- journal_title:Geophysics
- Contributor:Etienne Rey ; Denis Jongmans
- Publisher:Society of Exploration Geophysicists
- Date:2007-
- Format:text/html
- Language:en
- Identifier:10.1190/1.2399453
- journal_abbrev:Geophysics
- issn:0016-8033
- volume:72
- issue:1
- firstpage:F9
- section:ELECTRICAL AND ELECTROMAGNETIC METHODS
Surficial heterogeneous soils such as till, alluvial fans, or slope deposits are difficult to characterize by geotechnical tests because of the presence of decimeter- to meter-sized pebbles or rocks. The effective resistivity of such two-component media composed of a percentage of resistive particles embedded in a conductive matrix is given by the Bussian's equation. The application of this equation allows the concentration of resistive particles to be determined if the resistivity values of each component and of the mixture, as well as the cementation exponent m, are known. However, previous theoretical and experimental studies have shown that the effective resistivity is affected by the shape of the particles. The objective of this study is to numerically determine the 2D effects of particle shape and orientation on the resistivity. Two configurations have been considered in the finite element (FE) modeling: laboratory-like measurements and field layout. For circular particles, the numerical results fit the Bussian's equation with an exponent m of 2. Aligned elongated particles induce an anisotropy which can raise or diminish the exponent m, depending on the particle orientation and the tortuosity of the current paths.
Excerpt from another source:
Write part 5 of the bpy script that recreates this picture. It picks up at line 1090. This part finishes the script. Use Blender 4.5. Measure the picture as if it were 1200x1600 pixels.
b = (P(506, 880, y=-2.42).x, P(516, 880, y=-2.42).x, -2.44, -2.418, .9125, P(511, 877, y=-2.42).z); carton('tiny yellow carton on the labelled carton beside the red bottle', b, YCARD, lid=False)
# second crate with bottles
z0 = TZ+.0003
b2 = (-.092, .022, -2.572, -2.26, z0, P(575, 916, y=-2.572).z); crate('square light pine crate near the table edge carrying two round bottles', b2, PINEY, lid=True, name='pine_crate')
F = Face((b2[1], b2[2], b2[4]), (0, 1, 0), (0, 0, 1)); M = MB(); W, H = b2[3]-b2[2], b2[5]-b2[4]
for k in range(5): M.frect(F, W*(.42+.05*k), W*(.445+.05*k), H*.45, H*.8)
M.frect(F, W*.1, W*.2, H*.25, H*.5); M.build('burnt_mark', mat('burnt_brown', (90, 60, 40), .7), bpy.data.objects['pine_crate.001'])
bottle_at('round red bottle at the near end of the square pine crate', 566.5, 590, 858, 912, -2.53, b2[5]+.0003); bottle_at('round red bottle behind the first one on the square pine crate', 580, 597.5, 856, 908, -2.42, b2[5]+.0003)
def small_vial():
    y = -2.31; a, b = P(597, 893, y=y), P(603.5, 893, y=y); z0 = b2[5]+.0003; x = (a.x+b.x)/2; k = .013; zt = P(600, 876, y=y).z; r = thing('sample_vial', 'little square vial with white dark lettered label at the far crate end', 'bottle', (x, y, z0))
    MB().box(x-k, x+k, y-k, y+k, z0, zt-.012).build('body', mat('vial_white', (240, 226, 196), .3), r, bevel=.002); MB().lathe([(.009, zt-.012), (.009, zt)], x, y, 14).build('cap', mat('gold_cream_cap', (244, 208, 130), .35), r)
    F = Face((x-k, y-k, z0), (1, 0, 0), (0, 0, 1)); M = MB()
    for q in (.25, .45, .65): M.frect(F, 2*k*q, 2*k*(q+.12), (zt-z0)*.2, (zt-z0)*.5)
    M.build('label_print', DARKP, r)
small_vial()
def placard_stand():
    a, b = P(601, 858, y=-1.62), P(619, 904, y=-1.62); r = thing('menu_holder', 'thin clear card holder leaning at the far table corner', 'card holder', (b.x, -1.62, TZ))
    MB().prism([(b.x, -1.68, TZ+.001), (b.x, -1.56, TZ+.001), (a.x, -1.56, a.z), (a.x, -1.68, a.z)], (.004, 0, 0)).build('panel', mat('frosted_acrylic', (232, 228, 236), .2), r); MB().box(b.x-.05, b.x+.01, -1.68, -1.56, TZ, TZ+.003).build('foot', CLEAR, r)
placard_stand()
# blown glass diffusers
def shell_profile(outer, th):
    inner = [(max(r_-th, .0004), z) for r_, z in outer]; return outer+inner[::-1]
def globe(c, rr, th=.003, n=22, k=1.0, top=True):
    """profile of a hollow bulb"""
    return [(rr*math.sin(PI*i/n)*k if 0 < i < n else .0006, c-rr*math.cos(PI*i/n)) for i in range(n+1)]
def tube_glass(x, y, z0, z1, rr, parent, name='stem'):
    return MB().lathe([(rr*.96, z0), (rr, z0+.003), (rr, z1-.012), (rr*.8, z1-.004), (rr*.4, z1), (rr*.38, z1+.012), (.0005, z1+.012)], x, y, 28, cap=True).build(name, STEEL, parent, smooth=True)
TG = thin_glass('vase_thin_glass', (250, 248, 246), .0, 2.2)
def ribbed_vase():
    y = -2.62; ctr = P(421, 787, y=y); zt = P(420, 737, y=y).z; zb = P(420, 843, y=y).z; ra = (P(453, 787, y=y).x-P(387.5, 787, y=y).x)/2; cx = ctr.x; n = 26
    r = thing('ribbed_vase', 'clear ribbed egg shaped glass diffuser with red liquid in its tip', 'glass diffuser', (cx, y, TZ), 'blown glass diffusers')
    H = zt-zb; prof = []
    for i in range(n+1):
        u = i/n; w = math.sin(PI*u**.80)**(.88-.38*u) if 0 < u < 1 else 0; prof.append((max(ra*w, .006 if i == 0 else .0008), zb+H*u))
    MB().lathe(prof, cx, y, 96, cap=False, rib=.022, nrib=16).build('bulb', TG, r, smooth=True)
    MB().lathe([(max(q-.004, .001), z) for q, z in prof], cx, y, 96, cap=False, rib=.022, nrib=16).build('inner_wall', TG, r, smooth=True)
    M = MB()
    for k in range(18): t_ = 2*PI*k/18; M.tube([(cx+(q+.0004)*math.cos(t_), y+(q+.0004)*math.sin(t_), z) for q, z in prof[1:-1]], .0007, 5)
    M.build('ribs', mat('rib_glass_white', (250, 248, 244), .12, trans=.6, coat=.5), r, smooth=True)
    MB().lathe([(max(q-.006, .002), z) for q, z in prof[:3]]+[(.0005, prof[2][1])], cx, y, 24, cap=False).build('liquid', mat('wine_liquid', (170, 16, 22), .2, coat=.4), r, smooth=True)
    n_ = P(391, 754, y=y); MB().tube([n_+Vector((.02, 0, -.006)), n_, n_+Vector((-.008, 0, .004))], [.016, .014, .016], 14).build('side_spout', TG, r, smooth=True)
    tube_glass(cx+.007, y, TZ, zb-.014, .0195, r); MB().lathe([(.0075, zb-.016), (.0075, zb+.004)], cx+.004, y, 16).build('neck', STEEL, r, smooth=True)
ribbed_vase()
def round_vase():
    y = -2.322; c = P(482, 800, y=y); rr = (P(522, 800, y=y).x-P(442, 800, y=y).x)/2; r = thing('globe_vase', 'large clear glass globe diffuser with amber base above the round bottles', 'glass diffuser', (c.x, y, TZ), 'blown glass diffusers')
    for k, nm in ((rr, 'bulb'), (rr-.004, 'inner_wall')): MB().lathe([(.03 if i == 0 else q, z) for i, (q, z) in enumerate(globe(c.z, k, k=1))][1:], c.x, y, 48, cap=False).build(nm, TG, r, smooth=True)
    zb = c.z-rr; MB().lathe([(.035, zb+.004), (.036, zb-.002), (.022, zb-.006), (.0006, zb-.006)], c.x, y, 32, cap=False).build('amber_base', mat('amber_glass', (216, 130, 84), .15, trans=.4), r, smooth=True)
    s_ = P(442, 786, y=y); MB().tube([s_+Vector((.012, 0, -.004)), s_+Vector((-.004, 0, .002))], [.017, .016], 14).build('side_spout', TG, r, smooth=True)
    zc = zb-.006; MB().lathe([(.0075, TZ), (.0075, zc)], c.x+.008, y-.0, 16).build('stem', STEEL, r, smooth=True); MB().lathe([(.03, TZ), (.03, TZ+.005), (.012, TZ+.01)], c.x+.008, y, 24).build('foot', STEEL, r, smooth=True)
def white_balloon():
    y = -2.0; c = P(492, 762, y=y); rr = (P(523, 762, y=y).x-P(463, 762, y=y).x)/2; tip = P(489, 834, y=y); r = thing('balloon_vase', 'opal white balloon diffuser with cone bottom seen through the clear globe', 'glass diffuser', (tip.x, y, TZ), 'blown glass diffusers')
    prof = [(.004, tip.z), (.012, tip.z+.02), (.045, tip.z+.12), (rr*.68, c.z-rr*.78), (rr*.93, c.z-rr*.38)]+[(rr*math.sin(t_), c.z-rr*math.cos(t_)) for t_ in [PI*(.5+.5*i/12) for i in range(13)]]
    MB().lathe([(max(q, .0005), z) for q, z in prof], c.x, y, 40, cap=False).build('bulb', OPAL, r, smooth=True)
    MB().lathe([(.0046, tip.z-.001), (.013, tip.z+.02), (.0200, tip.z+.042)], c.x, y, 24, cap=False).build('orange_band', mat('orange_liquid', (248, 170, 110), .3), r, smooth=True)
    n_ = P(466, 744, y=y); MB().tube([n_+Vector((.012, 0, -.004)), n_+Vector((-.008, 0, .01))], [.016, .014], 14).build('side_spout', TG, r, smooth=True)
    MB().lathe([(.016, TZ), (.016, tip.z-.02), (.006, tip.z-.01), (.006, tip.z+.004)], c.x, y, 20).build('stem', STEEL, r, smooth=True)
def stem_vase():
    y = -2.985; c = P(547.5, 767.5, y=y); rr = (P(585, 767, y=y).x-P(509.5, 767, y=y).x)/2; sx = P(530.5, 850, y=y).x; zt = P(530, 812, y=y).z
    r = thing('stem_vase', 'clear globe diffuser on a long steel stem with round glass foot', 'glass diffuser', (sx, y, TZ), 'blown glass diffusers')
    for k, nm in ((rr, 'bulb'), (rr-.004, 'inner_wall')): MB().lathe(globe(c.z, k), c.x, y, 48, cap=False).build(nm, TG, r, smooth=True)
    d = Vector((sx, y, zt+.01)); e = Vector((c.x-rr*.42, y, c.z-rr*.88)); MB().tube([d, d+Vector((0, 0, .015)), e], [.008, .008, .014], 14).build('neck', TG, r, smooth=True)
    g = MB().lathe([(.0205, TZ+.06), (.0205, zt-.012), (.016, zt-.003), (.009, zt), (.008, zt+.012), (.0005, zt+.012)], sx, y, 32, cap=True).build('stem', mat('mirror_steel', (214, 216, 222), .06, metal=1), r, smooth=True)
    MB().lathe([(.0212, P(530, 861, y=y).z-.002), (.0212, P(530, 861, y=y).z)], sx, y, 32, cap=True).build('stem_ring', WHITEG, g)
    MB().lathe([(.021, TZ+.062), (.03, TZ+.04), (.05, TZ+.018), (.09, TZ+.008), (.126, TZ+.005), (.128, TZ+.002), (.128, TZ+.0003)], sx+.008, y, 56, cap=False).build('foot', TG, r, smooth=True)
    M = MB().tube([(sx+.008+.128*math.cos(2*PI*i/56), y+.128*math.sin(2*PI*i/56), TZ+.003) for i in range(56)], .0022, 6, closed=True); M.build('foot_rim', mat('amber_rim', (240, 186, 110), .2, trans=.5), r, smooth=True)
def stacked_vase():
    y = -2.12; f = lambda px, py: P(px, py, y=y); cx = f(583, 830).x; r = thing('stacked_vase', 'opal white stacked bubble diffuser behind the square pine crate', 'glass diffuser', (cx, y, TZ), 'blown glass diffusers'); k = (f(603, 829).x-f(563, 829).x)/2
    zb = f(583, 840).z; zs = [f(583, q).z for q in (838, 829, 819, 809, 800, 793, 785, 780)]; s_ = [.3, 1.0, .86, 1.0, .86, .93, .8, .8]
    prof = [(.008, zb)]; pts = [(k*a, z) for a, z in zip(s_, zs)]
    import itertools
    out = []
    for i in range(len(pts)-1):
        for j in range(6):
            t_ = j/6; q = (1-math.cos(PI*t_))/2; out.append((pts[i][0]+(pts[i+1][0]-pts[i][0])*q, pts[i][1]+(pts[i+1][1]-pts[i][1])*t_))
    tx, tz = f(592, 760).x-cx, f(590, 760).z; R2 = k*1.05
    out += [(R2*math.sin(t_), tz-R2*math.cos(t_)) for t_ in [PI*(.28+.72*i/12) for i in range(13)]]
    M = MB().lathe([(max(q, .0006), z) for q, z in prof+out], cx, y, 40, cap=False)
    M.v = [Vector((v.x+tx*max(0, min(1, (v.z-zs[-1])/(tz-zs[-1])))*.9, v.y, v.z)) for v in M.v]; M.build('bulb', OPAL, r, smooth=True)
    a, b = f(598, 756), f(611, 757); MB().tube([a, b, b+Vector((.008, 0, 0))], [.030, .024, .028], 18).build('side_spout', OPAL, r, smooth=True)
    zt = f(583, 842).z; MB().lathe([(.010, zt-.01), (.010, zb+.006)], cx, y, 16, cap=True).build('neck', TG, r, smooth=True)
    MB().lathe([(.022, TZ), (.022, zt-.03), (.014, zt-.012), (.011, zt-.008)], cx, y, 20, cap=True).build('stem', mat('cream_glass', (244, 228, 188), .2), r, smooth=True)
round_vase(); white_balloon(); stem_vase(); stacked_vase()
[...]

Field experiment simulations showed that m varies between 2.5 and 3.1 for an aspect ratio of 5 and that anisotropy resulting from the particle shape has little effect (m close to 2) when this ratio is lower than 2.5. This increase of m with the aspect ratio is in agreement with both theoretical models and experimental studies. For laboratory measurement simulations, m values vary between 1.3 and 4 for a particle aspect ratio of 5, whatever the resistivity contrast between the particles and the matrix. The difference in results between the two configurations is explained by the paradox of anisotropy.